How surfaces intersect in space: an introduction to topology

This is a book of marvelous pictures that illustrates standard examples in low dimensional topology. The text starts at the most basic level (the intersection of coordinate planes) and gives hands on constructions of the most beautiful examples in topology: the projective plane, Poincare's example of a homology sphere, lens spaces, knotted surfaces, 2-sphere eversions, and higher dimensional manifolds. The text carefully explains the importance of the examples and the techniques without being bogged down in a morass of technicalities.

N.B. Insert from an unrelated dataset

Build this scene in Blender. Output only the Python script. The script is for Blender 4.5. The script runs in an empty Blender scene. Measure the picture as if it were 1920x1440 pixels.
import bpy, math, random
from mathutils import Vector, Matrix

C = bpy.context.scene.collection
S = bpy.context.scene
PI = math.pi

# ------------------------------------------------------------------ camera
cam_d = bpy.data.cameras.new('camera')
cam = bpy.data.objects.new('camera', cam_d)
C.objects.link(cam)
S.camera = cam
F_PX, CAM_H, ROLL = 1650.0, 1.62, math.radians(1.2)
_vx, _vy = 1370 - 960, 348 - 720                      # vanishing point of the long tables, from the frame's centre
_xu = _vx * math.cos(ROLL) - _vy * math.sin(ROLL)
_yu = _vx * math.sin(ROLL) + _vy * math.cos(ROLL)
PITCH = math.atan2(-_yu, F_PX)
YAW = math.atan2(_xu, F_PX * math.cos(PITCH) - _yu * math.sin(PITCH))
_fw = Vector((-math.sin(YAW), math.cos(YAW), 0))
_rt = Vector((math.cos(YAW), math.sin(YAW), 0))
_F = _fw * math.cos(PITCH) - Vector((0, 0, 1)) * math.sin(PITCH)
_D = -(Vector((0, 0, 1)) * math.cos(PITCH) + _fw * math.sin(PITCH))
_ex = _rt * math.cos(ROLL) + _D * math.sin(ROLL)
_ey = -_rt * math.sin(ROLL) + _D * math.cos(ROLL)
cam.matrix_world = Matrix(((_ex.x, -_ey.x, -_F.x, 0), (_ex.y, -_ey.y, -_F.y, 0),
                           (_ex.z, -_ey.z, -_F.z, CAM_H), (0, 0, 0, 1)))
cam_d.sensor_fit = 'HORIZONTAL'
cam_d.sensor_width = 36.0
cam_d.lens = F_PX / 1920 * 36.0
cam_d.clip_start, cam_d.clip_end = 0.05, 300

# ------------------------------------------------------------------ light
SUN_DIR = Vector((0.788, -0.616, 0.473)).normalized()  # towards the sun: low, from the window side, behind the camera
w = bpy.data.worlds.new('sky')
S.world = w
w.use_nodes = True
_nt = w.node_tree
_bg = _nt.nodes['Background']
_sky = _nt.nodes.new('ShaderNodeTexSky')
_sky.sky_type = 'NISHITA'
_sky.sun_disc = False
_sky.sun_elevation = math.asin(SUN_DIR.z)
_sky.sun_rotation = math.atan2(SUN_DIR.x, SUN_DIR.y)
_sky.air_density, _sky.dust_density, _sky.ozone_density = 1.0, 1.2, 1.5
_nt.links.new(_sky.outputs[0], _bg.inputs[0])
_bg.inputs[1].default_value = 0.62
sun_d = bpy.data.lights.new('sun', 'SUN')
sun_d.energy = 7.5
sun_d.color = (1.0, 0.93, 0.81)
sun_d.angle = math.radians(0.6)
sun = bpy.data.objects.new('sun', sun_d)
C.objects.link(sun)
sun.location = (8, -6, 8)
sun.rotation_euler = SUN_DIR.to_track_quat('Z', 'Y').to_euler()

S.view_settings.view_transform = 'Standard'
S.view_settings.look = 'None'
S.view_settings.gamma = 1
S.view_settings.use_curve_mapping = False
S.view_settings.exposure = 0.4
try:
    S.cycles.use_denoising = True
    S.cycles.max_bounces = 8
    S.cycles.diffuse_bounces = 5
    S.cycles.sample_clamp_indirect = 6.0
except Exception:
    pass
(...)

Chapter 1 opens with the classification of orientable surfaces, and the meaning of space. Chapter 2 discusses examples of non-orientable surfaces including models of the projective plane and the Klein bottle. Chapter 3 discusses how curves fit on surfaces and gives a general discussion of knotted strings in space. In Chapter 4, some examples of other 3-dimensional spaces are described. These include the 3-dimensional sphere, lens spaces, and the quaternionic projective space. In Chapter 5, the author reviews the movie techniques of studying surfaces in 4-dimensions. He shows how to move among the standard examples of Klein bottles, and he gives a "movie move" decomposition of turning the 2-sphere inside out. In the final Chapter, higher dimensional spaces are examined from the same elementary point of view.

The book is a guide book to a wide variety of topics. It will be of value to undergraduates who want to learn geometric topology and to graduate students who want examples with which they can make computations and who need an elementary description of topological spaces. Finally, the book should be interesting to other scientists and mathematicians who want to learn some examples of topological spaces.